§ **Exercise details**: Give again, word for word, each line from the top of the listing through the line that holds "CAMZ = 1.25".

§ **Data records**:

'''

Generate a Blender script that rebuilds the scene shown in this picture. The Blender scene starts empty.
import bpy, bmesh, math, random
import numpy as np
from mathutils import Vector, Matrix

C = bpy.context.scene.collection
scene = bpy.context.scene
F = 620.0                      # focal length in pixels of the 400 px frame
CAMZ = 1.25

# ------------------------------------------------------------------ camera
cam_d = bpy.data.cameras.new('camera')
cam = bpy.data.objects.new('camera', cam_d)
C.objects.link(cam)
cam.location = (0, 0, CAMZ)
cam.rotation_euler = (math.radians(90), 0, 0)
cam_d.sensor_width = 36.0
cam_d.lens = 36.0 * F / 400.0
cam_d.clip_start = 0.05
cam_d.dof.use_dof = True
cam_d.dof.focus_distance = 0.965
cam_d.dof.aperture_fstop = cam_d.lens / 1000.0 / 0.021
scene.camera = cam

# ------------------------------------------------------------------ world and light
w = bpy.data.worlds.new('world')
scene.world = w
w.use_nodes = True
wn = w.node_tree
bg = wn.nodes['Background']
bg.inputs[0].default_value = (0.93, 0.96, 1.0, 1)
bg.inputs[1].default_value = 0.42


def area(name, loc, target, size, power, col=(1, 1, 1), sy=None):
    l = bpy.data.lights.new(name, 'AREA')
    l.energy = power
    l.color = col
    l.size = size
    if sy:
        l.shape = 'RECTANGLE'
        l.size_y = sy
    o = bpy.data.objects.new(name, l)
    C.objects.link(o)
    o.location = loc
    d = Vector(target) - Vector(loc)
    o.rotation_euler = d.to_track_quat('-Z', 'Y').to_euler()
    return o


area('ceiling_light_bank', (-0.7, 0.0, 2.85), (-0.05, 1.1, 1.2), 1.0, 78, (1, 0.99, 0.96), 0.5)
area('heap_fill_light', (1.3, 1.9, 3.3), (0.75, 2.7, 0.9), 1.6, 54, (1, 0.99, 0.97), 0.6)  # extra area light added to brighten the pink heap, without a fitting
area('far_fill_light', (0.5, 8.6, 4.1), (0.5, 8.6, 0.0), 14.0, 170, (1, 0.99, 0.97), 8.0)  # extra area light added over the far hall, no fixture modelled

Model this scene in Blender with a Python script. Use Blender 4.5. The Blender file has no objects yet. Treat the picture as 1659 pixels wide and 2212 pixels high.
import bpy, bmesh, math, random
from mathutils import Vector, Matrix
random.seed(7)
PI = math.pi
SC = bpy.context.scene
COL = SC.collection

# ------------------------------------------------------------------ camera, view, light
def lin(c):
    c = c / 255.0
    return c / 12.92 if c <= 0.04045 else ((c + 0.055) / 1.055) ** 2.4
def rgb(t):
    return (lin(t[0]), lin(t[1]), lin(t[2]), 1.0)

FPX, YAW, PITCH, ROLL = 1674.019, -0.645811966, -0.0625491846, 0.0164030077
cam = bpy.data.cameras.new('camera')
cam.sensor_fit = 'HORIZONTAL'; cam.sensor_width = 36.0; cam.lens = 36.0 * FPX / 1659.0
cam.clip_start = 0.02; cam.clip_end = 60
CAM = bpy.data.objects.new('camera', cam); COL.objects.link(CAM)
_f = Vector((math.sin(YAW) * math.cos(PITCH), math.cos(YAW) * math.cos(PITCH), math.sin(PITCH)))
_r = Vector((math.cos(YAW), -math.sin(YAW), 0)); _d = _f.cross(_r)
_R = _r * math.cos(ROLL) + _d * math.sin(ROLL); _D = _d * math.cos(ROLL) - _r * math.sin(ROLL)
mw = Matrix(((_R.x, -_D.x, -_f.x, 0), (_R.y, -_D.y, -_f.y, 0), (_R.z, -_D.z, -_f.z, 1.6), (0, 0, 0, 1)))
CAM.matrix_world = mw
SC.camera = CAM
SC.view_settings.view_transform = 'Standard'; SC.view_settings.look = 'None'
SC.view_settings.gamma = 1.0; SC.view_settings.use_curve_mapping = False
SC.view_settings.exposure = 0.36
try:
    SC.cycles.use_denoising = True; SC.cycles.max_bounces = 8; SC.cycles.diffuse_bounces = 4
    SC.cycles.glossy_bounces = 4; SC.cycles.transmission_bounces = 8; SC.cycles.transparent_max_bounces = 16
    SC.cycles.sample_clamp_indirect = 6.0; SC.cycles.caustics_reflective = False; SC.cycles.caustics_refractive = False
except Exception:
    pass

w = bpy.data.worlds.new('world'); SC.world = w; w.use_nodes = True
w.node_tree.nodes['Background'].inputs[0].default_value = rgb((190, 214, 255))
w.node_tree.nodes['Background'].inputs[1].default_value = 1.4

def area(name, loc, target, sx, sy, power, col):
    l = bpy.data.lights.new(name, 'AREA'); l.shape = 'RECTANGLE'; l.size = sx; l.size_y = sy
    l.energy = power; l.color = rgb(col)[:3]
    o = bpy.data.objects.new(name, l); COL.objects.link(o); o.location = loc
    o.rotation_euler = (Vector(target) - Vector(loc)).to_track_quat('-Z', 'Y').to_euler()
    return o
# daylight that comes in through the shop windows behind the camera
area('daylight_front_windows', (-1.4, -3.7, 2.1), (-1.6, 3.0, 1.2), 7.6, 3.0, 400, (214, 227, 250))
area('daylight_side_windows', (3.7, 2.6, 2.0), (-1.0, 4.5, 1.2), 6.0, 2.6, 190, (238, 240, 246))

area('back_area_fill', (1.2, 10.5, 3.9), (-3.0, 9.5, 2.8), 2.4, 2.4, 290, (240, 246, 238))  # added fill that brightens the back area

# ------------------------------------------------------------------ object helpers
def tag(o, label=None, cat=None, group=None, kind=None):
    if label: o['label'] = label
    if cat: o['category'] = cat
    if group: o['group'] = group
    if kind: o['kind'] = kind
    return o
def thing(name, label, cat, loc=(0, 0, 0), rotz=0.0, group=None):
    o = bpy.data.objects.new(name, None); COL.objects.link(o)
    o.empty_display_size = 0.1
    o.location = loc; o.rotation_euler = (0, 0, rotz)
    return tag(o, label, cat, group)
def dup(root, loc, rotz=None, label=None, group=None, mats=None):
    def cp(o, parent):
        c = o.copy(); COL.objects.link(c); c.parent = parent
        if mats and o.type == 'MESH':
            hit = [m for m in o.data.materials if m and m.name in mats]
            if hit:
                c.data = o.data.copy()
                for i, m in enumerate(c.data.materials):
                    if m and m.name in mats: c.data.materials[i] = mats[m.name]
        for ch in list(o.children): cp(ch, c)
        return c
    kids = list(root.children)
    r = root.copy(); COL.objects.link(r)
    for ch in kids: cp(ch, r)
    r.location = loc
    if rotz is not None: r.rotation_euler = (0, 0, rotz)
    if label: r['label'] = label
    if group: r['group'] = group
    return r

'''

§ **Answer for the task**:
Generate a Blender script that rebuilds the scene shown in this picture. The Blender scene starts empty.
import bpy, bmesh, math, random
import numpy as np
from mathutils import Vector, Matrix

C = bpy.context.scene.collection
scene = bpy.context.scene
F = 620.0                      # focal length in pixels of the 400 px frame
CAMZ = 1.25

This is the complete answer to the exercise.